Thrusting executives also need to talk the talk. Patrick Gray, a consultant, told Forbes : Theres a thieves code in the corporate world: Ill use words that sound important but make no actual sense and give you the same privilege if you dont call me out on it. John Rentoul, the witty anti-cant crusader and author of The Banned List , suggests that terms such as SYNERGY and THINKING OUTSIDE THE BOX are just fancy ways of saying simple things, or saying nothing much at all... they are used in the vain hope that their fanciness will convey a dynamism or sophistication that the writer or speaker fears is lacking. If so, the consequences of this unspoken conspiracy of fear are woeful indeed.

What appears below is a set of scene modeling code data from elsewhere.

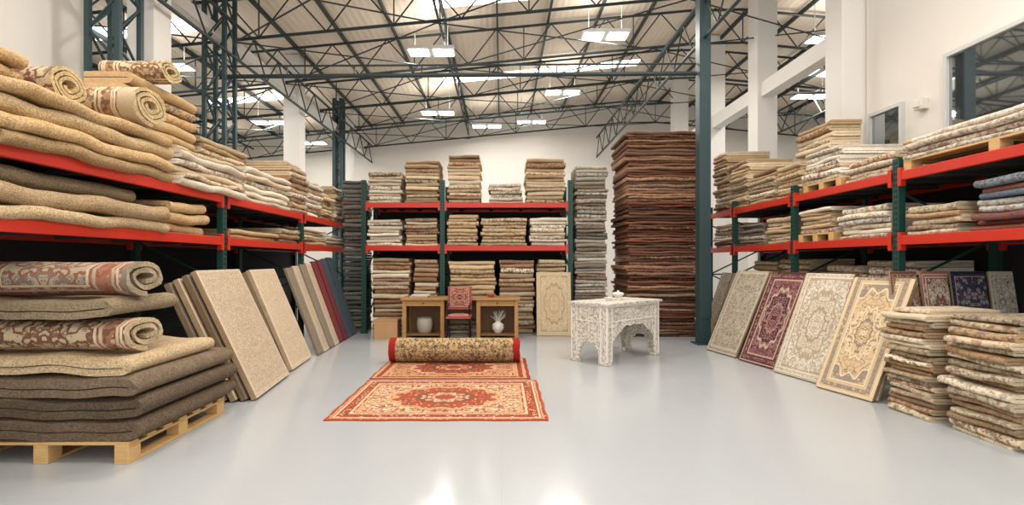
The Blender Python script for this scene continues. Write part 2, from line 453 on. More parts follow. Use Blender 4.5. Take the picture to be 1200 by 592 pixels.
for x,y in ((-1.5,10.9),(2.2,10.9),(7.2,11.2),(-6.8,10.4),(-1.9,15.2),(1.7,14.4),(1.0,17.2),(-.5,17.2),(-6.6,14.6),(-9.4,17.2),(-6.4,17.2),(8.8,14.6)):
    lamp(x,y,75 if y<17 else 14,up=(9 if y<17 else 4))
for x,y in ((-1.8,6.0),(2.2,6.0),(-1.8,2.2),(2.2,2.2),(0,-1.5),(-4.3,4.0),(4.5,4.0)): lamp(x,y,64 if y>0 else 90,.6)  # out-of-view lamps added overhead and behind the camera to light the scene

# ------------------------------------------------------------------ racks
def rack(name,mp,us,D,levels,top,loc,back=True):
    e=empty(name,loc)
    def bx(mb,u0,u1,w0,w1,z0,z1,m=0): mb.box(u0,u1,w0,w1,z0,z1,m,fn=mp)
    for i,u in enumerate(us):
        mb=MB()
        for w in (0.0,D-.07):
            bx(mb,u-.045,u+.045,w,w+.07,0,top);bx(mb,u-.07,u+.07,w-.02,w+.09,0,.012)
            z=.1
            while z<top-.05:
                ww=w-.0015 if w==0 else w+.0715
                bx(mb,u-.022,u-.008,ww-.001,ww+.001,z,z+.028,1);bx(mb,u+.008,u+.022,ww-.001,ww+.001,z,z+.028,1);z+=.06
        z=.15;s=0
        while z<top-.5:
            a,b=(.035,D-.035) if s==0 else (D-.035,.035)
            mb.tube(mp(u,a,z),mp(u,b,z+.5),.014);mb.tube(mp(u,.035,z),mp(u,D-.035,z),.014);z+=.5;s=1-s
        mb.build('upright_%d'%(i+1),[GREEN,HOLE],parent=e)
    mb=MB()
    for lv in levels:
        for i in range(len(us)-1):
            for w0 in (-.012,D-.04):
                bx(mb,us[i]+.045,us[i+1]-.045,w0,w0+.05,lv-.04,lv+.055)
                for q in (us[i]+.045,us[i+1]-.09): bx(mb,q,q+.045,w0-.008,w0+.055,lv-.1,lv+.09)
    mb.build('beams',[RED],parent=e,bevel=.004)
    mb=MB()
    for lv in levels:
        for i in range(len(us)-1):
            bx(mb,us[i]+.05,us[i+1]-.05,.04,D-.045,lv+.02,lv+.054)
            for k in range(4):
                uu=us[i]+(us[i+1]-us[i])*(k+.5)/4; bx(mb,uu-.03,uu+.03,.04,D-.045,lv-.02,lv+.02)
    mb.build('decks',[DECK],parent=e)
    if back:
        mb=MB();bx(mb,us[0],us[-1],D,D+.01,0,levels[-1]);mb.build('shade_sheet',[SHADEP],parent=e)  # added dark sheet, stands in for the shade under the shelves
    return e
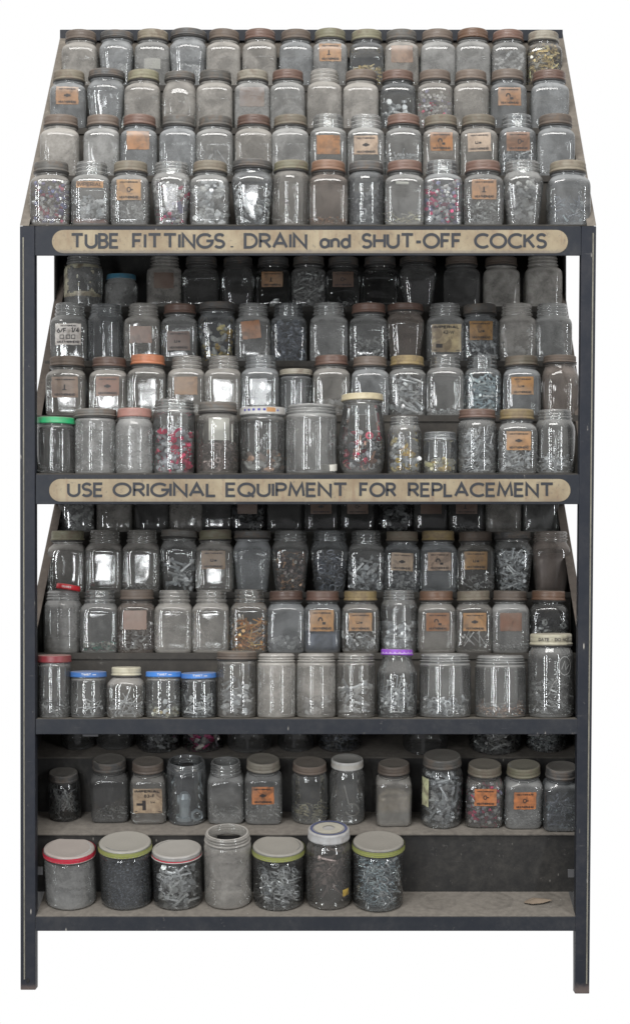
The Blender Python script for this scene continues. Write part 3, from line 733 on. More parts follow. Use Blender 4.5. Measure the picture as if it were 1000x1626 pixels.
# named heaps of contents: (object name, phrase, spec)
CONT = {
 'brass_half': ('brass_screws', 'small brass screws', [('short', 'brass', .05, .40, 150)]),
 'brass_full': ('brass_screws', 'long brass screws', [('screw', 'brass', .05, .74, 150), ('short', 'brass', .05, .74, 110)]),
 'fit_full': ('metal_fittings', 'dull grey tube fittings', [('fit', 'grey', .05, .70, 110)]),
 'fit_low': ('metal_fittings', 'few grey tube fittings', [('fit', 'grey', .05, .25, 26)]),
 'fit_half': ('metal_fittings', 'grey tube fittings', [('fit', 'silver', .05, .45, 60), ('nut', 'silver', .05, .4, 25)]),
 'elbow_full': ('elbow_fittings', 'pale elbow fittings', [('elbow', 'silver', .05, .72, 90), ('fit', 'white', .05, .7, 30)]),
 'bolts': ('steel_bolts', 'large pale steel bolts', [('bolt', 'silver', .06, .52, 22)]),
 'bolts_full': ('steel_bolts', 'pale steel bolts', [('bolt', 'silver', .05, .66, 40), ('screw', 'grey', .05, .66, 60)]),
 'mix_red': ('mixed_beads', 'grey and red beads', [('bead', 'pinkmix', .05, .66, 130), ('short', 'pinkmix', .05, .6, 60)]),
 'beads': ('mixed_beads', 'mixed coloured beads', [('bead', 'beads', .05, .68, 210), ('disc', 'beads', .05, .6, 40)]),
 'beads2': ('mixed_beads', 'red blue and white beads', [('bead', 'pinkmix', .05, .70, 200), ('fit', 'beads', .05, .5, 20)]),
 'rods': ('thin_rods', 'thin metal rods', [('rod', 'silver', .1, .5, 10), ('screw', 'silver', .05, .28, 40)]),
 'screws_low': ('steel_screws', 'a low layer of steel screws', [('screw', 'silver', .05, .26, 55)]),
 'screws_half': ('steel_screws', 'steel screws', [('screw', 'silver', .05, .42, 95)]),
 'screws_full': ('steel_screws', 'loose steel screws', [('screw', 'silver', .05, .70, 170)]),
 'screws_dull': ('steel_screws', 'dull grey screws', [('screw', 'grey', .05, .70, 170)]),
 'screws_blue': ('zinc_screws', 'bright bluish zinc screws', [('screw', 'bluesilver', .05, .66, 210)]),
 'screws_or': ('rusty_screws', 'orange rusty screws', [('screw', 'orange', .05, .52, 110), ('grain', 'orange', .04, .12, 120)]),
 'discs': ('white_discs', 'flat white discs', [('disc', 'white', .08, .46, 46), ('washer', 'silver', .05, .65, 25)]),
 'disc_one': ('small_discs', 'single pale disc among scraps', [('disc', 'white', .08, .1, 1), ('shred', 'grey', .04, .22, 24)]),
 'bits_low': ('small_scraps', 'small scraps of metal', [('shred', 'grey', .04, .16, 36), ('grain', 'grey', .04, .12, 50)]),
 'bits_dark': ('dark_hardware', 'dark mixed hardware', [('fit', 'dark', .05, .55, 50), ('nut', 'grey', .05, .5, 24), ('shred', 'dark', .04, .55, 60)]),
 'bits_full': ('dark_hardware', 'dark blue grey hardware', [('short', 'dkblue', .05, .70, 150), ('nut', 'dkblue', .05, .70, 60)]),
 'bits_mid': ('small_scraps', 'small grey scraps', [('short', 'grey', .05, .46, 90), ('shred', 'grey', .04, .4, 50)]),
 'yel_low': ('small_scraps', 'yellowish metal scraps', [('ring', 'yellowish', .05, .24, 12), ('shred', 'yellowish', .04, .22, 50)]),
 'rust_low': ('rusty_flakes', 'rusty flakes', [('grain', 'rust', .04, .14, 130), ('shred', 'rust', .04, .14, 40)]),
 'rust_full': ('rusty_hardware', 'brown rusted hardware', [('short', 'rust', .05, .66, 130), ('nut', 'brown', .05, .66, 50)]),
 'blue_low': ('steel_screws', 'bluish steel screws', [('screw', 'dkblue', .05, .45, 90), ('short', 'bluesilver', .05, .35, 30)]),
 'nuts_low': ('hex_nuts', 'bright hexagonal nuts', [('nut', 'white', .06, .17, 9)]),
 'ring_one': ('metal_rings', 'bright metal ring and scraps', [('nut', 'white', .12, .2, 1), ('shred', 'dark', .04, .2, 26)]),
 'gold_bits': ('brass_bits', 'shiny brass bits', [('fit', 'gold', .05, .60, 22), ('grain', 'gold', .04, .2, 60), ('bead', 'brass', .05, .5, 14)]),
 'gold_grey': ('brass_fittings', 'grey and brass fittings', [('fit', 'gold', .05, .58, 40), ('elbow', 'silver', .05, .5, 18), ('nut', 'gold', .05, .5, 14)]),
 'gold_low': ('brass_bits', 'a heap of pale brass bits', [('fit', 'brass', .06, .34, 26), ('bead', 'yellowish', .05, .36, 40)]),
 'sand': ('grey_grit', 'fine grey grit', [('grain', 'silver', .035, .13, 260)]),
 'grit_dark': ('black_grit', 'fine black pellets', [('grain', 'dkblue', .035, .62, 1100)]),
 'grit_sil': ('silver_grit', 'fine silver tacks', [('grain', 'silver', .035, .60, 900)]),
 'green_low': ('green_scraps', 'green and grey scraps', [('bead', 'green', .05, .16, 26), ('shred', 'green', .04, .18, 40)]),
 'redfull': ('red_plastic_plugs', 'bright red and grey plugs', [('fit', 'redmix', .05, .58, 130), ('bead', 'redmix', .05, .62, 140)]),
 'washstack': ('brown_washers', 'stacked brown washers', [('washer', 'brown', .05, .42, 130), ('nut', 'brown', .05, .42, 40)]),
 'corks': ('cork_bits', 'cork stoppers and metal bits', [('fit', 'cork', .05, .32, 34), ('disc', 'cork', .05, .42, 12)]),
 'hard': ('mixed_hardware', 'mixed red grey and white hardware', [('nut', 'hard', .06, .46, 46), ('bolt', 'hard', .06, .46, 26), ('washer', 'hard', .05, .55, 44), ('elbow', 'hard', .05, .42, 30)]),
 'coils': ('dark_coils', 'dark wire coils', [('ring', 'dkblue', .05, .66, 90), ('clip', 'dark', .05, .6, 40)]),
 'knobs': ('pale_knobs', 'round pale knobs and bolts', [('disc', 'silver', .06, .45, 24), ('bolt', 'silver', .06, .55, 18), ('fit', 'silver', .05, .4, 20)]),
 'washer1': ('steel_washers', 'few steel washers', [('washer', 'white', .1, .18, 3), ('shred', 'grey', .04, .3, 40)]),
 'nuts_half': ('steel_nuts', 'pale ring nuts', [('nut', 'silver', .05, .28, 40), ('ring', 'silver', .05, .3, 14)]),
 'rustbig': ('brown_dust', 'packed brown residue', None),
 'nails': ('steel_nails', 'upright dark nails', [('nail', 'grey', .18, .55, 60)]),
 'nails_few': ('steel_nails', 'few thin bright nails', [('nail', 'white', .16, .3, 9)]),
 'nails_heap': ('steel_nails', 'tangled bright nails', [('nail', 'silver', .16, .50, 60), ('screw', 'white', .05, .35, 30)]),
 'balls': ('pale_beads', 'pale round beads', [('bead', 'cream', .05, .2, 26), ('disc', 'silver', .05, .35, 10), ('bead', 'brass', .05, .16, 10)]),
 'white_pegs': ('white_pegs', 'white plastic pegs', [('screw', 'white', .06, .42, 34), ('disc', 'white', .05, .2, 8)]),
 'clips': ('white_clips', 'white looped wire clips', [('clip', 'white', .05, .46, 80), ('ring', 'silver', .1, .62, 40)]),
 'eyes': ('screw_eyes', 'silver screw eyes', [('clip', 'bluesilver', .04, .80, 240), ('short', 'silver', .05, .78, 120)]),
 'rivets': ('large_rivets', 'pale flat headed rivets', [('bolt', 'white', .06, .70, 60), ('disc', 'white', .06, .70, 34)]),
 'boltsdk': ('steel_bolts', 'packed grey bolts', [('bolt', 'silver', .05, .78, 60), ('nut', 'silver', .05, .7, 40), ('fit', 'grey', .05, .6, 30)]),
 'pinkblk': ('pink_and_metal_pins', 'dark pink and metal pins', [('bolt', 'pinkblk', .08, .6, 60), ('fit', 'pinkblk', .05, .5, 30)]),
 'pipes': ('wrapped_tubes', 'wrapped tube ends', [('rod', 'brown', .25, .6, 24), ('bolt', 'brown', .15, .7, 24)]),
}
ORD = ['first', 'second', 'third', 'fourth', 'fifth', 'sixth', 'seventh', 'eighth', 'ninth', 'tenth', 'eleventh', 'twelfth', 'thirteenth', 'fourteenth']
rng = random.Random(11)
JAR_COUNT = 0
def place(sec, ri, px, wpx, ytop, front_px=None):
    """solve size and place of a jar from where its foot and top stand; returns loc, tilt, W, H"""
    if sec < 4:
        d0 = FR[ri]; W = wpx*P(d0+.045); dc = d0+.010+W/2
        if ri == 3 or True: dc = min(dc, d0+.078)
        zb = step_z[sec][ri]+.0006
        H = Z(ytop, dc)-zb
        return Vector((X(px, dc), dc, zb)), 0.0, W, H
    f, L = {0: (f3, L3), 1: (f2, L2), 2: (f1, .14)}[ri]
    W = wpx*P(f.y+.06); r = W/2
    fp = front_px
    a = march(f, U, fp, 0, .16)         # where the jar's front foot touches
    c = f+U*(a+r*.92)+NRM*.0006
    lo, hi = .02, .4
    for _ in range(40):
        h = (lo+hi)/2; q = c+NRM*h+U*(r*.9)
        if proj_y(q) > ytop: lo = h
        else: hi = h
    return Vector((X(px, c.y), c.y, c.z)), T4, W, h
def surf(W, H, kind):
    K = KIND[kind]; a = W/2
    def fn(x, z, l=0.0, base=.0007):
        t = z/H; r = prof(K['r'], min(max(t, 0), K['neck']))*a; n = prof(K['n'], t); b = r*K['dep']
        q = max(0.0, 1-min(1, abs(x/r))**n)**(1/n)
        return (x, -(b*q)-base-l, z)
    return fn
def put_label(root, W, H, kind, code, dx, ty, wf, hf, txt, rot=0):
    """code colour; dx offset in widths; ty centre height fraction; txt chooses the print"""
    fn = surf(W, H, kind); ww = W*wf; hh = H*hf; cx = dx*W; cz = ty*H
    ca, sa = math.cos(rot), math.sin(rot)
    def at(x, z, l=0.0, base=.0007):
        return fn(cx+x*ca-z*sa, cz+x*sa+z*ca, l, base)
    nx, nz = (26, 20) if txt in ('torn', 'remains') else (10, 6); vs = []; rnd = random.Random(int(W*1e6)+int(cx*1e5))
    for j in range(nz+1):
        for i in range(nx+1):
            u = i/nx-.5; v = j/nz-.5
            if i in (0, nx): u += rnd.uniform(-.012, .012)
            if j in (0, nz): v += rnd.uniform(-.015, .015)
            vs.append(at(u*ww, v*hh))
    fs = [(j*(nx+1)+i, j*(nx+1)+i+1, (j+1)*(nx+1)+i+1, (j+1)*(nx+1)+i) for j in range(nz) for i in range(nx)]
    if txt == 'torn': fs = [f for k, f in enumerate(fs) if rnd.random() > .22 or (k//nx) == nz-1]
    if txt == 'remains':
        def keep(k):
            u, v = (k % nx)/nx, (k//nx)/nz; e = math.sin(u*17+1)*.5+math.sin(u*41+v*9)*.35+math.sin(u*7-v*23)*.4
            return v < .13+.07*e or v > .86-.07*e or (u < .10+.05*e) or (e > .95)
        fs = [f for k, f in enumerate(fs) if keep(k)]
    o = link('paper_label', vs, fs, PAPER, root, True)
    kk = rnd.uniform(.6, 1.0) if code not in 'ciy' else 1.05; o['paint'] = [LABC[code][0]*kk, LABC[code][1]*kk*rnd.uniform(.95, 1.12), LABC[code][2]*kk*rnd.uniform(.85, 1.2)]+[1.0]
    pr = MB(); g = lambda x, z, l: at(x, z, l, .0011)
    wd = hh*.035
    if txt in ('w', 'nut', 'elb'):
        write(pr, 'WEATHERHEAD', -ww*.40, ww*.40, -hh*.42, hh*.12, hh*.028, g)
        write(pr, 'WEATHERHEAD', -ww*.38, ww*.38, hh*.32, hh*.08, hh*.02, g)
        if txt == 'elb':
            ribbon(pr, arc(-ww*.06, hh*.0, ww*.08, hh*.14, -10, 190, 10), hh*.07, g, 1e-4)
            ribbon(pr, [(ww*.02, -hh*.12), (ww*.16, -hh*.12)], hh*.12, g, 2e-4)
        elif txt == 'nut':
            ribbon(pr, [(-ww*.14, 0), (ww*.14, 0)], hh*.10, g, 1e-4); ribbon(pr, [(-ww*.06, hh*.005), (ww*.06, hh*.005)], hh*.18, g, 2e-4)
        else:
            v_ = rnd.choice((0, 1, 2)); q_ = rnd.uniform(-.08, .08)*ww
            if v_ == 0: ribbon(pr, [(q_-ww*.10, hh*.05), (q_-ww*.10, -hh*.08), (q_, -hh*.08), (q_, hh*.04)], hh*.04, g, 1e-4); ribbon(pr, [(q_+ww*.05, -hh*.04), (q_+ww*.15, -hh*.04)], hh*.10, g, 2e-4)
            elif v_ == 1: ribbon(pr, arc(q_, 0, ww*.07, hh*.11, 0, 360, 12), hh*.045, g, 1e-4); ribbon(pr, [(q_+ww*.09, 0), (q_+ww*.17, 0)], hh*.06, g, 2e-4)
            else: ribbon(pr, [(q_, hh*.12), (q_, -hh*.12)], ww*.06, g, 1e-4); ribbon(pr, [(q_-ww*.08, -hh*.13), (q_+ww*.08, -hh*.13)], hh*.05, g, 2e-4)
    elif txt in ('42', '83'):
        write(pr, 'IMPERIAL', -ww*.44, ww*.44, hh*.34, hh*.11, hh*.03, g)
        write(pr, '42-W' if txt == '42' else '83-F', -ww*.12, ww*.26, hh*.14, hh*.13, hh*.026, g)
        ribbon(pr, [(-ww*.45, -hh*.44), (ww*.45, -hh*.44)], hh*.03, g, 3e-4)
        if txt == '83':
            ribbon(pr, [(-ww*.12, hh*.02), (-ww*.12, -hh*.38)], ww*.12, g, 1e-4); ribbon(pr, [(-ww*.38, -hh*.14), (-ww*.18, -hh*.14)], hh*.10, g, 2e-4)
            write(pr, '1/4', ww*.1, ww*.26, -hh*.1, hh*.09, hh*.018, g)
        else:
            ribbon(pr, [(-ww*.36, -hh*.28), (-ww*.14, -hh*.28)], hh*.14, g, 1e-4)
    elif txt == 'hand':
        write(pr, 'WEATHERHEAD', -ww*.44, ww*.44, -hh*.42, hh*.11, hh*.03, g)
        write(pr, '6/F', -ww*.44, -ww*.06, hh*.06, hh*.24, hh*.05, g); write(pr, '1/4', ww*.12, ww*.44, hh*.06, hh*.26, hh*.05, g)
        for q in (-.24, 0, .2): ribbon(pr, [((q-.07)*ww, -hh*.2), ((q+.07)*ww, -hh*.2), ((q+.07)*ww, -hh*.04), ((q-.07)*ww, -hh*.04), ((q-.07)*ww, -hh*.2)], hh*.035, g, 1e-4)
        write(pr, 'WEATHERHEAD', -ww*.3, ww*.3, hh*.36, hh*.07, hh*.02, g)
    elif txt == 'imp':
        write(pr, 'IMPERIAL', -ww*.46, ww*.46, -hh*.3, hh*.6, hh*.1, g)
    elif txt == 'blank' or txt == 'torn' or txt == 'remains': pass
    if pr.v: pr.build('print', PRINT_DARK, o)
    return o
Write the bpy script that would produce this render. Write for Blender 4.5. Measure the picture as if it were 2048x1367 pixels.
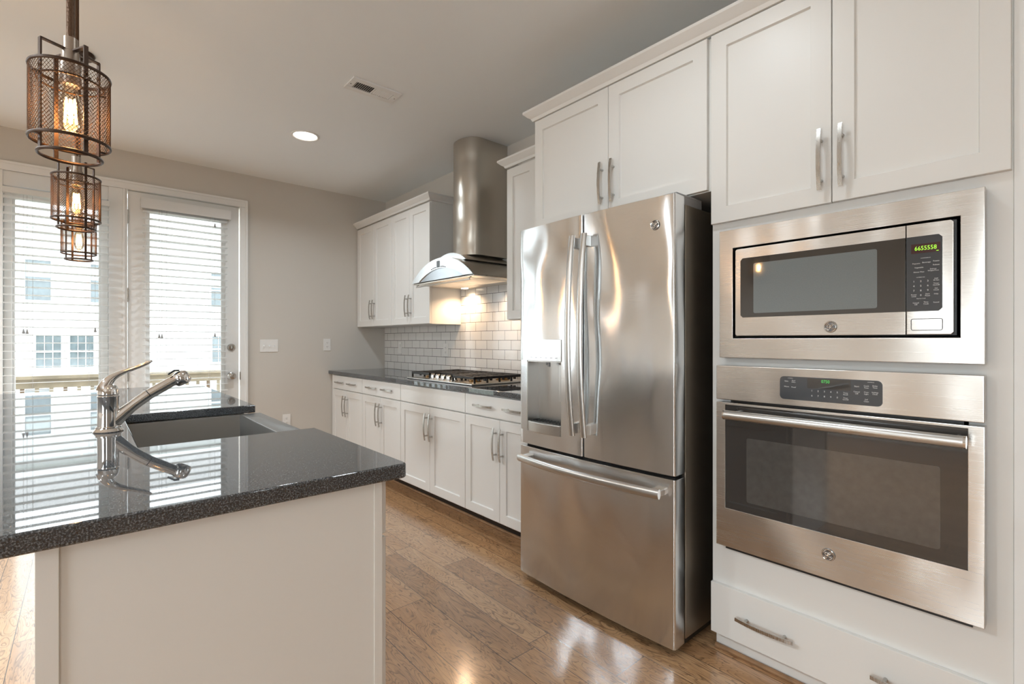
import bpy, bmesh, math, random
from mathutils import Vector, Matrix
from math import sin, cos, pi, radians

random.seed(7)
for o in list(bpy.data.objects):
    bpy.data.objects.remove(o)
SC = bpy.context.scene
COL = SC.collection

# ------------------------------------------------------------------ camera
# world: X to the right along the window wall, Y into the room along the cabinet run, Z up; the lens stands over (0, 0)
EYE = 1.22
YAW = radians(40.92)
cam_data = bpy.data.cameras.new('camera')
cam_data.sensor_width = 36.0
cam_data.lens = 984.0 / 2048.0 * 36.0
cam_data.shift_y = -2.5 / 2048.0
cam_data.clip_start = 0.02
cam_data.clip_end = 300
cam = bpy.data.objects.new('camera', cam_data)
COL.objects.link(cam)
cam.location = (0, 0, EYE)
cam.rotation_euler = (radians(90), 0, -YAW)
SC.camera = cam

# ------------------------------------------------------------------ world, exposure
world = bpy.data.worlds.new('overcast_sky')
SC.world = world
world.use_nodes = True
wn = world.node_tree.nodes
wn['Background'].inputs[0].default_value = (0.90, 0.96, 1.0, 1)
wn['Background'].inputs[1].default_value = 4.6
SC.view_settings.view_transform = 'Standard'
SC.view_settings.look = 'None'
SC.view_settings.gamma = 1
SC.view_settings.use_curve_mapping = False
SC.view_settings.exposure = 0.55
SC.cycles.max_bounces = 10
SC.cycles.diffuse_bounces = 6
SC.cycles.glossy_bounces = 6
SC.cycles.transparent_max_bounces = 16
SC.cycles.caustics_reflective = False
SC.cycles.caustics_refractive = False
SC.cycles.sample_clamp_indirect = 8.0


def area(name, loc, rot, sx, sy, power, color=(1, 1, 1), spread=180, shape='RECTANGLE'):
    l = bpy.data.lights.new(name, 'AREA')
    l.shape = shape
    l.size = sx
    l.size_y = sy
    l.energy = power
    l.color = color
    l.spread = radians(spread)
    o = bpy.data.objects.new(name, l)
    COL.objects.link(o)
    o.location = loc
    o.rotation_euler = rot
    return o


# added fill lamp with a daylight tint, at an unseen side window (opening built below)
FILL_TINT = (0.86, 0.94, 1.0)
area('side_window_fill', (-3.72, -0.25, 1.45), (0, radians(-90), 0), 1.7, 1.7, 40, FILL_TINT)

# ------------------------------------------------------------------ materials
MATS = {}


def new_mat(name):
    m = bpy.data.materials.new(name)
    m.use_nodes = True
    MATS[name] = m
    return m, m.node_tree.nodes, m.node_tree.links, m.node_tree.nodes['Principled BSDF']


def mat(name, col, rough=0.5, metal=0.0, spec=0.5, coat=0.0, bump=0.0, bscale=200.0, emit=None, estr=0.0, var=0.0, vscale=3.0):
    m, n, l, p = new_mat(name)
    p.inputs['Base Color'].default_value = (*col, 1)
    p.inputs['Roughness'].default_value = rough
    p.inputs['Metallic'].default_value = metal
    p.inputs['Specular IOR Level'].default_value = spec
    p.inputs['Coat Weight'].default_value = coat
    p.inputs['Coat Roughness'].default_value = 0.08
    if emit:
        p.inputs['Emission Color'].default_value = (*emit, 1)
        p.inputs['Emission Strength'].default_value = estr
    tc = n.new('ShaderNodeTexCoord')
    if bump:
        t = n.new('ShaderNodeTexNoise')
        t.inputs['Scale'].default_value = bscale
        t.inputs['Detail'].default_value = 3
        l.new(tc.outputs['Object'], t.inputs['Vector'])
        b = n.new('ShaderNodeBump')
        b.inputs['Strength'].default_value = bump
        b.inputs['Distance'].default_value = 0.002
        l.new(t.outputs['Fac'], b.inputs['Height'])
        l.new(b.outputs['Normal'], p.inputs['Normal'])
    if var:
        t = n.new('ShaderNodeTexNoise')
        t.inputs['Scale'].default_value = vscale
        t.inputs['Detail'].default_value = 4
        l.new(tc.outputs['Object'], t.inputs['Vector'])
        r = n.new('ShaderNodeValToRGB')
        r.color_ramp.elements[0].position = 0.3
        r.color_ramp.elements[1].position = 0.7
        r.color_ramp.elements[0].color = (*[c * (1 - var) for c in col], 1)
        r.color_ramp.elements[1].color = (*[min(1, c * (1 + var)) for c in col], 1)
        l.new(t.outputs['Fac'], r.inputs['Fac'])
        l.new(r.outputs['Color'], p.inputs['Base Color'])
    return m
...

Certainly a lot of office jargon is engineered to jolly its targets along by making the fluorescent-lit days sound more exciting and important. To do so, it steals terms from the military ( ON MY RADAR , PUSH THE ENVELOPE , STRATEGY ), sport ( DEEP DIVE , CLOSE OF PLAY ), information technology ( DELIVERABLES , DRILL DOWN ), or science ( OPTICS , PARADIGM SHIFT ), while happily abandoning the specific technical meanings that made such words useful in the first place. But office jargon has darker and more brutalizing tendencies, too. This language tends to dehumanize workers, treating them as computers or robots ( DOWNLOAD , BANDWIDTH , INTERFACE ), at the same time as it forces on them a kind of wheedling, unwelcome intimacy ( TOUCH BASE , REACH OUT ), condescends to them as if they were children ( BUCKETS , HANDS AND FEET ), and obscures management responsibility for things that have gone wrong or might go wrong in the future ( GOING FORWARD , ISSUES , RISK ). It is at its most insistently creative, tellingly, when dreaming up euphemisms for sacking people ( DEMISING , RESIZING ), which makes office jargon a kind of wonderfully impermeable condom for the executive conscience.